Final Solve (LP solution after fixing integer variables)

----     78 VARIABLE y.L 

             new-york     chicago      topeka

seattle         1.000
san-diego                   1.000       1.000


----     78 VARIABLE x.L  shipment quantities in cases

             new-york     chicago      topeka

seattle       325.000
san-diego                 300.000     275.000


----     78 VARIABLE z.L                   =      156.375  total transportation costs in thousands of dollars

We see the discrete variables (\(y\)) are the same but one of the continuous variables (\(x\)) has changed.

Hypothesis: my guess is that the solution with \(z=159.525\) was found using a heuristic instead of by solving this node using the standard dual simplex method. As a result this node may not be LP optimal. The log gives some hints:

Iteration      Dual Objective            In Variable           Out Variable
     1  I            0.153000    x(seattle.new-york) demand(new-york) artif
     2  I            0.000000     x(seattle.chicago)  demand(chicago) artif
     3             153.675000  x(san-diego.new-york)  supply(seattle) slack
Initializing dual steep norms . . .

Iteration      Dual Objective            In Variable           Out Variable
     1             153.675000e1(san-diego.new- slack  y(san-diego.new-york)
Root relaxation solution time = 0.00 sec. (0.02 ticks)

        Nodes                                         Cuts/
   Node  Left     Objective  IInf  Best Integer    Best Bound    ItCnt     Gap

*     0+    0                          159.5250       12.6000            92.10%
Found incumbent of value 159.525000 after 0.11 sec. (0.11 ticks)

        Nodes                                         Cuts/
   Node  Left     Objective  IInf  Best Integer    Best Bound    ItCnt     Gap

      0     0      153.6750     1      159.5250      153.6750        3    3.67%

Indeed it seems it took zero LP iterations to find the solution of 159.525 possibly by applying some heuristics on the root node solution. Somehow Cplex never solved that node to optimality after applying the heuristic, so we don’t see the 156.375 solution.
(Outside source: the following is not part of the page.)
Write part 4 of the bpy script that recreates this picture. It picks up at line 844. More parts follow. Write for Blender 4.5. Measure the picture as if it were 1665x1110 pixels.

Now is this a bug? At first sight it is not. However an integer solution that is not LP optimal is actually often nonsensical. In the above example, the MIP solutions just ships too much to Topeka:

----     86 PARAMETER sol 

             new-york     chicago      topeka    capacity     shipped

seattle       325.000                             350.000     325.000
san-diego                 300.000     300.000     600.000     600.000
demand        325.000     300.000     275.000
received      325.000     300.000     300.000

Obviously this solution does not pass the laugh test. I can see presenting such a solution to your boss may get you into trouble. As a result, I think reported MIP solutions should be LP optimal to prevent such meaningless solutions.

So this GAMS strategy of doing this final solve actually has a good side effect: cleaning up integer solutions. If you don’t use GAMS and use a gap tolerance: recheck your model solutions, because there may be issues with the continuous variables being non-optimal.

Note: this experiment was done with GAMS 24.7.3 and Cplex 12.6.3.0.

Conclusion: when using a gap tolerance Cplex can return solutions that are non-optimal with respect to the continuous variables. This is probably a bug. Although these solutions are (integer) feasible they can have undesirable characteristics. The way to repair these solutions is to fix the integer variables and resolve the model as an LP.